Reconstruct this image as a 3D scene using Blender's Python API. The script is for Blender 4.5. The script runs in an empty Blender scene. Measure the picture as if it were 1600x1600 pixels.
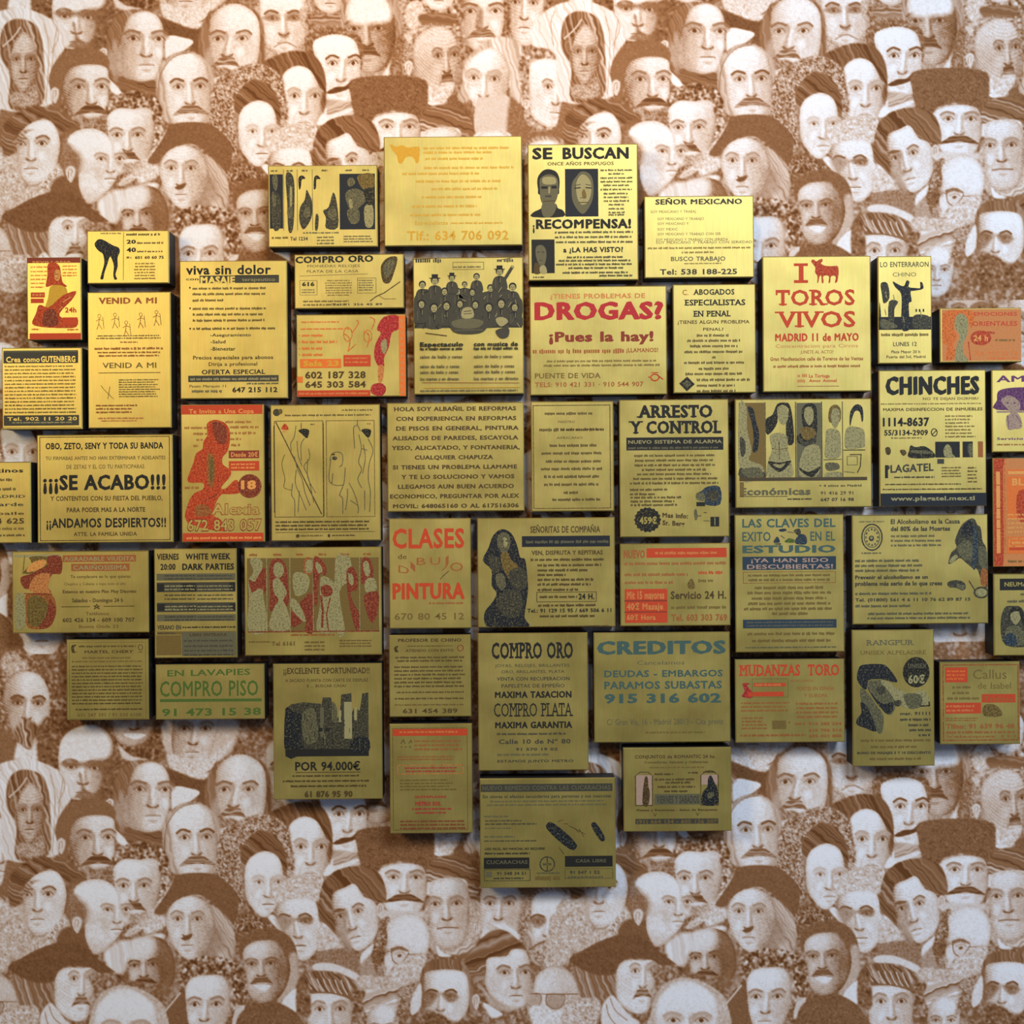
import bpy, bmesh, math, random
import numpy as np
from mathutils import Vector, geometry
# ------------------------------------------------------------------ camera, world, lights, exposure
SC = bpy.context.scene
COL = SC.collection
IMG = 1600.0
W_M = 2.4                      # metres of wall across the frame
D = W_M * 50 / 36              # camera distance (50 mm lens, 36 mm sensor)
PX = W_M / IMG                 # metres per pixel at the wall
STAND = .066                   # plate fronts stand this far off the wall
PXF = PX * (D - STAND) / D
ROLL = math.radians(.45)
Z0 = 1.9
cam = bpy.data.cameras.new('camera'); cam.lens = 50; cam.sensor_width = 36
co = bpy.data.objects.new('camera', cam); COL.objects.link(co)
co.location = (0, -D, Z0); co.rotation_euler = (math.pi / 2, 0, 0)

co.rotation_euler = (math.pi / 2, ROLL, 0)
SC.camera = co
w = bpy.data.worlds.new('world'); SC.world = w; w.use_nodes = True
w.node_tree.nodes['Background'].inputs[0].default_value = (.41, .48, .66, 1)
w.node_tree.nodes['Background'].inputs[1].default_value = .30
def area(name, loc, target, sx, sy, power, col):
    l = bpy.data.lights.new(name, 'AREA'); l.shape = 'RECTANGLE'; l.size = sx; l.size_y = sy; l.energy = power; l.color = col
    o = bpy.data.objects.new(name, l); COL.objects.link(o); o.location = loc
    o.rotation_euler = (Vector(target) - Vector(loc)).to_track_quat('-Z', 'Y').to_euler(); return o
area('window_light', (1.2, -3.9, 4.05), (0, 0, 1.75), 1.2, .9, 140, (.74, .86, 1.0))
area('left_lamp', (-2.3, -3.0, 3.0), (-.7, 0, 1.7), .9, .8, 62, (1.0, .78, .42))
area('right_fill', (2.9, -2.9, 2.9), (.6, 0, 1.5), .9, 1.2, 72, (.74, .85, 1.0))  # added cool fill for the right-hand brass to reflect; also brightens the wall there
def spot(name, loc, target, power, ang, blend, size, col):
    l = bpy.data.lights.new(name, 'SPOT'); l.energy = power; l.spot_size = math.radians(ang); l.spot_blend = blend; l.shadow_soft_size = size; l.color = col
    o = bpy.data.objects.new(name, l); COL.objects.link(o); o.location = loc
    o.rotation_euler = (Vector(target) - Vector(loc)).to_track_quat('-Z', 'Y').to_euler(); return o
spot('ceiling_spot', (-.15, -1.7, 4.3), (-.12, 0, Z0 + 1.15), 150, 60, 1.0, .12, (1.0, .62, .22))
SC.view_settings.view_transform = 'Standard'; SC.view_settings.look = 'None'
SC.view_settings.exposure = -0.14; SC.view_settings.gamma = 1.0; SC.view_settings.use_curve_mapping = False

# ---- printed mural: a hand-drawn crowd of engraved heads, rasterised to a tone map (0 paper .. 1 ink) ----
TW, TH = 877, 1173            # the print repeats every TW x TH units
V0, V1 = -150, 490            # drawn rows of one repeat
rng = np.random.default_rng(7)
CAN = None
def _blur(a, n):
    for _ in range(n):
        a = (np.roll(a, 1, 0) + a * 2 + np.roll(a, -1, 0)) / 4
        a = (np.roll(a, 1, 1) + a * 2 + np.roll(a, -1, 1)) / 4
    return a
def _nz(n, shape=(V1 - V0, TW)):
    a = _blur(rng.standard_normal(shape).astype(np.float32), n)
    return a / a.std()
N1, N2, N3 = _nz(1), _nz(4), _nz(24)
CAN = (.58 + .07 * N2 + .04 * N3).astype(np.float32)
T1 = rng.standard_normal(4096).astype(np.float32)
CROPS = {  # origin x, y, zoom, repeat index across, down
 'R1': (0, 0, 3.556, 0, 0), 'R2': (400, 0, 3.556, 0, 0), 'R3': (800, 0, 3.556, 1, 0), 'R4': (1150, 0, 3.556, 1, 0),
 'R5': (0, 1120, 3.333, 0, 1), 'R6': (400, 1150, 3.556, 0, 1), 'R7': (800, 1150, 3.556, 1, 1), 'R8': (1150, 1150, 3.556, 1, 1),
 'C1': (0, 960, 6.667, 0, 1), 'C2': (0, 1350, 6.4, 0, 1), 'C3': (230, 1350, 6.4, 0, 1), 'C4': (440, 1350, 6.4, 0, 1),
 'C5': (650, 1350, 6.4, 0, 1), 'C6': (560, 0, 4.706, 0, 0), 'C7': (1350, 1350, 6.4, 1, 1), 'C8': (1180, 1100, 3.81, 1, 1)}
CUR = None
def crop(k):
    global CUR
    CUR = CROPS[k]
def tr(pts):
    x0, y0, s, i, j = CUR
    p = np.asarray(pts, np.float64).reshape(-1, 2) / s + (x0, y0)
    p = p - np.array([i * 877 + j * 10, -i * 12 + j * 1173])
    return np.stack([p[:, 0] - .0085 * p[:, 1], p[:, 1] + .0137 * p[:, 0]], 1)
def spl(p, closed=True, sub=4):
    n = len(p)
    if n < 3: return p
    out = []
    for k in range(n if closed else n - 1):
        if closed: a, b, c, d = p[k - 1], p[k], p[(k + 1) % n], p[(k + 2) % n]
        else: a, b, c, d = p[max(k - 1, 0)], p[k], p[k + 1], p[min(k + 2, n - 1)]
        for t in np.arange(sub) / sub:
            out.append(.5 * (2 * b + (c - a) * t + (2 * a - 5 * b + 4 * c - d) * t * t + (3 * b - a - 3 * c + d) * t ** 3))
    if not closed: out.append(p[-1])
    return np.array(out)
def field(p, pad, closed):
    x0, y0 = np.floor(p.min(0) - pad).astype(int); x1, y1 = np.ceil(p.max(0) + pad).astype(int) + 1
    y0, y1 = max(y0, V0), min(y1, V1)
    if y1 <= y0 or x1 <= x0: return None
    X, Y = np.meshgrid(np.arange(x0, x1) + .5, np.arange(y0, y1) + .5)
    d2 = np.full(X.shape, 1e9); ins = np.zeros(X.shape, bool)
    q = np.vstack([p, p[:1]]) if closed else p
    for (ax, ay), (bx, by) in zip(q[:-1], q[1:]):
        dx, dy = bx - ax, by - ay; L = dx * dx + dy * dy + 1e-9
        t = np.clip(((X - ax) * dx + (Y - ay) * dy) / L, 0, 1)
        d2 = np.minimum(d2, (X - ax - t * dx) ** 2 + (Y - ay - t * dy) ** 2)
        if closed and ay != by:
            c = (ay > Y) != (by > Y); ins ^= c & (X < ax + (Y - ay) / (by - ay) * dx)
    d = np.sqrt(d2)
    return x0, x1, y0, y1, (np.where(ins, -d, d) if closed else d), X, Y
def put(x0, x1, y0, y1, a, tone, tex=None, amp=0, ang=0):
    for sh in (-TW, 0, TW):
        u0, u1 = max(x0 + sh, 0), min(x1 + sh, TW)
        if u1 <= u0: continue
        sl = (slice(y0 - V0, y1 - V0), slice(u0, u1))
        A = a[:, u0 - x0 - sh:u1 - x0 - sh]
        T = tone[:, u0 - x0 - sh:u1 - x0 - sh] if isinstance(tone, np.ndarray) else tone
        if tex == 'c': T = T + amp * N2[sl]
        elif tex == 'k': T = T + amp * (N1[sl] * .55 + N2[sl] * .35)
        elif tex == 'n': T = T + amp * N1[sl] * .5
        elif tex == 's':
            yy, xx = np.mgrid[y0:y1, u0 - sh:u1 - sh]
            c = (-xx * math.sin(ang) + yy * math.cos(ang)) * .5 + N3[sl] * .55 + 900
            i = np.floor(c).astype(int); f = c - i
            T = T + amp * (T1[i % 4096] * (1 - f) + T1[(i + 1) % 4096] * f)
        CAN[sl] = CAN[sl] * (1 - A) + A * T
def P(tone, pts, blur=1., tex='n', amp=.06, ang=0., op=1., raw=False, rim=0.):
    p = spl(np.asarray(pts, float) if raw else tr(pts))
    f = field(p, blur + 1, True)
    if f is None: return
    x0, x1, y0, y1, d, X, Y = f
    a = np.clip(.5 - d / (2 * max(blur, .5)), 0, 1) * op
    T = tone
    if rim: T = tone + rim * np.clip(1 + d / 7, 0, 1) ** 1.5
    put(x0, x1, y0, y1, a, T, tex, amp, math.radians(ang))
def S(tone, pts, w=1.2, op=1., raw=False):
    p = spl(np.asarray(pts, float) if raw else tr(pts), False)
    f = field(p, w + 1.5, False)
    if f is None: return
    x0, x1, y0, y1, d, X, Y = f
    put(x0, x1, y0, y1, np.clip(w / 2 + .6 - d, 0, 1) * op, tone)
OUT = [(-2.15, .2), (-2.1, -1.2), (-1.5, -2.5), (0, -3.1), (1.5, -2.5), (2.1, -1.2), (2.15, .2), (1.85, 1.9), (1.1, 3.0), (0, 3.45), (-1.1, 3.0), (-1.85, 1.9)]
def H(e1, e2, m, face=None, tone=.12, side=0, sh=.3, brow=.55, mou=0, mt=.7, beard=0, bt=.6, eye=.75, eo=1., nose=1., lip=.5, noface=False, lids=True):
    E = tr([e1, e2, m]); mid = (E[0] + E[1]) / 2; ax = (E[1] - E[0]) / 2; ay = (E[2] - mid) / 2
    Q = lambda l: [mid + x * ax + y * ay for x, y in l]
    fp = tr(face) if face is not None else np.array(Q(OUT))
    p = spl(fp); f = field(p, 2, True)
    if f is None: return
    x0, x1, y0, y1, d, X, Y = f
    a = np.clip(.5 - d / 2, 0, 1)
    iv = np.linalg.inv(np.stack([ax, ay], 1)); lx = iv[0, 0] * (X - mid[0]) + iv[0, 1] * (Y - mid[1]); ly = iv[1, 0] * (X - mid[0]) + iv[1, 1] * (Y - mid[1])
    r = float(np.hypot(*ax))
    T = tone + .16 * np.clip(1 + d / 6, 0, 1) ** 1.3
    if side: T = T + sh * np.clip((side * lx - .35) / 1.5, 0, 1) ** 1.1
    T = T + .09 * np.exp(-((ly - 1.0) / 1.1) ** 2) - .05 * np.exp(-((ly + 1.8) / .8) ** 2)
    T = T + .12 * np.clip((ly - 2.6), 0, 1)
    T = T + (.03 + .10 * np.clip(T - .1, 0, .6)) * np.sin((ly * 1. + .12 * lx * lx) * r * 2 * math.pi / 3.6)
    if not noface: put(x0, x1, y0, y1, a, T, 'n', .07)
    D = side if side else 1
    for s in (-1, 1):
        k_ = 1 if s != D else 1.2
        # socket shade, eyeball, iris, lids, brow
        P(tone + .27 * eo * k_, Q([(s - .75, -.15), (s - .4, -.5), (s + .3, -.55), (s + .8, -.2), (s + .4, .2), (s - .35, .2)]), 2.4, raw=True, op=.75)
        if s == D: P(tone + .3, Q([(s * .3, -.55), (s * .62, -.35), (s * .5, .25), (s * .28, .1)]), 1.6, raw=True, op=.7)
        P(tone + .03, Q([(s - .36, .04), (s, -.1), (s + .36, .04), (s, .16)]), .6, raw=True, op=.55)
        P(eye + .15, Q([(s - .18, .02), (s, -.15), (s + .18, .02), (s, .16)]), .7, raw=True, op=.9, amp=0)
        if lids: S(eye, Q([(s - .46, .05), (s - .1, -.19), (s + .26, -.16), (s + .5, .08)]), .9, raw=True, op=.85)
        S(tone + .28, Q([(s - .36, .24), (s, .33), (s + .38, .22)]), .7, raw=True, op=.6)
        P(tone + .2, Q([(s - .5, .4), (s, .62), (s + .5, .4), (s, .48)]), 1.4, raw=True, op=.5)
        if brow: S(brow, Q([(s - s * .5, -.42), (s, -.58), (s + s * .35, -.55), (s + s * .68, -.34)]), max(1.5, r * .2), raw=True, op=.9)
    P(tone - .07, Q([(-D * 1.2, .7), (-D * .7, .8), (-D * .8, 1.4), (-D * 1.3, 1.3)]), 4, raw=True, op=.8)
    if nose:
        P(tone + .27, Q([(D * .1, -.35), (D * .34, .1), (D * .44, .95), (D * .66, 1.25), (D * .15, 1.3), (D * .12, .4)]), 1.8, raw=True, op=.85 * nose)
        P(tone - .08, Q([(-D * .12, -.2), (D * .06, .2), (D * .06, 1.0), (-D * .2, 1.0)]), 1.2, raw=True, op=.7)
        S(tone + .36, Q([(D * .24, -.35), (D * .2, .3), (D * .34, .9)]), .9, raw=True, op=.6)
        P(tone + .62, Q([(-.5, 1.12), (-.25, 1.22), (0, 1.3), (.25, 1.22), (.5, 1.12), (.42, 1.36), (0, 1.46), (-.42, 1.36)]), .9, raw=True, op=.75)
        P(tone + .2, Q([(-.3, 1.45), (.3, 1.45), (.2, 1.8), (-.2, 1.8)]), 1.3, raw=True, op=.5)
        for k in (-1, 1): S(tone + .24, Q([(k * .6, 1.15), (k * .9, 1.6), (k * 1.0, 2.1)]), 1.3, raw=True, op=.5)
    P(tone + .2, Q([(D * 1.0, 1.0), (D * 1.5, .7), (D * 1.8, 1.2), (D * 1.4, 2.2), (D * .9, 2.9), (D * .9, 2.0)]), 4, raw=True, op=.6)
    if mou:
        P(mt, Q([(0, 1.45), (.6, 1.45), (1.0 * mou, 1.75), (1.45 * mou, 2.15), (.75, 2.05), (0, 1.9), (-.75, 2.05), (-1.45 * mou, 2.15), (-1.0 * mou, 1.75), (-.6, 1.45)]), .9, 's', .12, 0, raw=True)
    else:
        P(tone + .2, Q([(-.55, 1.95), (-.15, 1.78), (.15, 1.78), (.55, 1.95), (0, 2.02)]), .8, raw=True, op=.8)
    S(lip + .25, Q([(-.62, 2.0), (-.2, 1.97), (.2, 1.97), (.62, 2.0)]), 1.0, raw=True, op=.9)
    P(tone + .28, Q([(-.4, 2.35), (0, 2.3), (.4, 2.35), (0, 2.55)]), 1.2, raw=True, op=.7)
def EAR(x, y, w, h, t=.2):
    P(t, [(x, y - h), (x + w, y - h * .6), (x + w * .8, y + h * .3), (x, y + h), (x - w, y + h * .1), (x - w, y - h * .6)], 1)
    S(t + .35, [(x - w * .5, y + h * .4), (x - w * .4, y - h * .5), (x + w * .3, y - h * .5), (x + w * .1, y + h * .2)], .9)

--

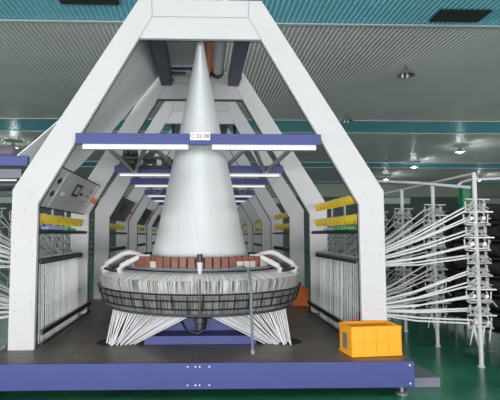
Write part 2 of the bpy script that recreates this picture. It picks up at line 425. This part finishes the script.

---

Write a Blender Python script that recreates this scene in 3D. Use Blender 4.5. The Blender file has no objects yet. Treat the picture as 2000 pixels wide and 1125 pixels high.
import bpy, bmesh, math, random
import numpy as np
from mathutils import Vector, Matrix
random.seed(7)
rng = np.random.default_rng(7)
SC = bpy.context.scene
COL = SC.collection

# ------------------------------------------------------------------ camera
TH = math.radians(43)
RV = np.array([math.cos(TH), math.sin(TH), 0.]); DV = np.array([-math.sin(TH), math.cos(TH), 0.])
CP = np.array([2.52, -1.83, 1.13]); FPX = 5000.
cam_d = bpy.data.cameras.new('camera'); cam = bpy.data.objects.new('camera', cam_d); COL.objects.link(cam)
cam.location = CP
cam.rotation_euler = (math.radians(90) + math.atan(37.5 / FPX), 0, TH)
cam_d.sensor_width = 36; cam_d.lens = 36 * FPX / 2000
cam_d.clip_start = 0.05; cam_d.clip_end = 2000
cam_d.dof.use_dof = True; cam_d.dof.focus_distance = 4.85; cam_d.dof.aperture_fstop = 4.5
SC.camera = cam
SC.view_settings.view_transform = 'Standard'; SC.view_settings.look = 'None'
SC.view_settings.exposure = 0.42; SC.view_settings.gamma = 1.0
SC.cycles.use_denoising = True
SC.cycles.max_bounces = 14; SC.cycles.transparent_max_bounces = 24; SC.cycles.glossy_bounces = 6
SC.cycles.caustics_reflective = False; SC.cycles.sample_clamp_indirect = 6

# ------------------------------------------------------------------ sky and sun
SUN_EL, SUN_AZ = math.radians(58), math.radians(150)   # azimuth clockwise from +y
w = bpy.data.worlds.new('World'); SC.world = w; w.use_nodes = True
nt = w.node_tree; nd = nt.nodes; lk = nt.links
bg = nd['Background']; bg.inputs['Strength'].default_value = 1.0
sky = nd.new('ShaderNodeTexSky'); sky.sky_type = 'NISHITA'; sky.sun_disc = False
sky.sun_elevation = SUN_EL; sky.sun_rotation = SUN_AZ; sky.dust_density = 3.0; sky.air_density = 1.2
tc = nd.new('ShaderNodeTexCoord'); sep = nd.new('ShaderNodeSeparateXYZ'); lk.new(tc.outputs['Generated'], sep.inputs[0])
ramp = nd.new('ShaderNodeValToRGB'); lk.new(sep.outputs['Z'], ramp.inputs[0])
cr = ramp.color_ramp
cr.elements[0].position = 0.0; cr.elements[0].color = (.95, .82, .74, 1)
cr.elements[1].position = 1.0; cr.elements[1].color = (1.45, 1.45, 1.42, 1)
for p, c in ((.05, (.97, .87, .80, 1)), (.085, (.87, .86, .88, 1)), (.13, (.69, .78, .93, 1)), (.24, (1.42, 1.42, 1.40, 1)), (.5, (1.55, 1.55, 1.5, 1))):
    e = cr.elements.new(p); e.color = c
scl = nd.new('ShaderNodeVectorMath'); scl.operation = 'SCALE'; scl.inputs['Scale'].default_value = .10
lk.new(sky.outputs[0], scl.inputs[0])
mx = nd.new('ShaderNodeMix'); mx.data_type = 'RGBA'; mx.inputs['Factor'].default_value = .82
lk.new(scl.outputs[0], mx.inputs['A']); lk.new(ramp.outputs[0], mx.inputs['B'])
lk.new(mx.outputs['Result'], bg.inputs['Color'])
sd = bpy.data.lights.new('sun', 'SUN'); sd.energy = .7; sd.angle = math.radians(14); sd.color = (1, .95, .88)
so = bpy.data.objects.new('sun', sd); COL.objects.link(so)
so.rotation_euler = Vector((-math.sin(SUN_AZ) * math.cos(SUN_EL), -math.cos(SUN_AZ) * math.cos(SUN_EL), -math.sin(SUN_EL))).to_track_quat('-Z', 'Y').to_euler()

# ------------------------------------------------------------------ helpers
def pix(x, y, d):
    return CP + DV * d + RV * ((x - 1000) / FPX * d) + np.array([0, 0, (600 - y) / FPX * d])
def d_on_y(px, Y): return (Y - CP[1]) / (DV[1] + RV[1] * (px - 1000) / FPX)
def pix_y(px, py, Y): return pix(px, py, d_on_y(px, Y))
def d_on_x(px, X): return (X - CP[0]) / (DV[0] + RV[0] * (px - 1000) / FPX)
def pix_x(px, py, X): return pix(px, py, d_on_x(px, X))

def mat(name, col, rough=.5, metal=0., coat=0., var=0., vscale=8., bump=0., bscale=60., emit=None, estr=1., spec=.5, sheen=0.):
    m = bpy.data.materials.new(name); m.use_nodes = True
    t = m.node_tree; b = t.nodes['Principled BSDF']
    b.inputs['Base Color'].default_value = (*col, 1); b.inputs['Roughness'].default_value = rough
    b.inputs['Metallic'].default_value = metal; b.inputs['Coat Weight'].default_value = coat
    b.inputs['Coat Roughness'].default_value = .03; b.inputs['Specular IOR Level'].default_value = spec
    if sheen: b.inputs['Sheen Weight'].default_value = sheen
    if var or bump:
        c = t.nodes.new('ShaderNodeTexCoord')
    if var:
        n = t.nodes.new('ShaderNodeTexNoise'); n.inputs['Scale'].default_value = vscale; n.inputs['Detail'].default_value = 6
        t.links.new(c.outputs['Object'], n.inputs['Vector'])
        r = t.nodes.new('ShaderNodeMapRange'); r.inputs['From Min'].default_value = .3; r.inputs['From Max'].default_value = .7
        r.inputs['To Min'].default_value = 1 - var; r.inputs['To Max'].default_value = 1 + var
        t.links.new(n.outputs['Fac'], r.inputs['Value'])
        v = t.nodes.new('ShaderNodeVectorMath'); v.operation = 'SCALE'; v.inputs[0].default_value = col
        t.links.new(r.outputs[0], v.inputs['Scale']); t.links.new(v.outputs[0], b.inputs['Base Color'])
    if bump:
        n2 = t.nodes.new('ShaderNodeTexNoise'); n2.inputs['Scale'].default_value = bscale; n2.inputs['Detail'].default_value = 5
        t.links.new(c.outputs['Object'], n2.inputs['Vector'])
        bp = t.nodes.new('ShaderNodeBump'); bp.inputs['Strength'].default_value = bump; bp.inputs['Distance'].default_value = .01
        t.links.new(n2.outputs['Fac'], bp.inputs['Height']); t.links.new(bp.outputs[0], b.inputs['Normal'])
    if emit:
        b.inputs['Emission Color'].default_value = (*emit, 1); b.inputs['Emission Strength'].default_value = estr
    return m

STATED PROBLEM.
Only the lines starting at the line with "Reconstruct this image" and ending at the line with "co.location = (0, -D, Z0);" should be printed again, exactly and with both ends kept; omit the pictures.

FINISHED ANSWER.
Reconstruct this image as a 3D scene using Blender's Python API. The script is for Blender 4.5. The script runs in an empty Blender scene. Measure the picture as if it were 1600x1600 pixels.
import bpy, bmesh, math, random
import numpy as np
from mathutils import Vector, geometry
# ------------------------------------------------------------------ camera, world, lights, exposure
SC = bpy.context.scene
COL = SC.collection
IMG = 1600.0
W_M = 2.4                      # metres of wall across the frame
D = W_M * 50 / 36              # camera distance (50 mm lens, 36 mm sensor)
PX = W_M / IMG                 # metres per pixel at the wall
STAND = .066                   # plate fronts stand this far off the wall
PXF = PX * (D - STAND) / D
ROLL = math.radians(.45)
Z0 = 1.9
cam = bpy.data.cameras.new('camera'); cam.lens = 50; cam.sensor_width = 36
co = bpy.data.objects.new('camera', cam); COL.objects.link(co)
co.location = (0, -D, Z0); co.rotation_euler = (math.pi / 2, 0, 0)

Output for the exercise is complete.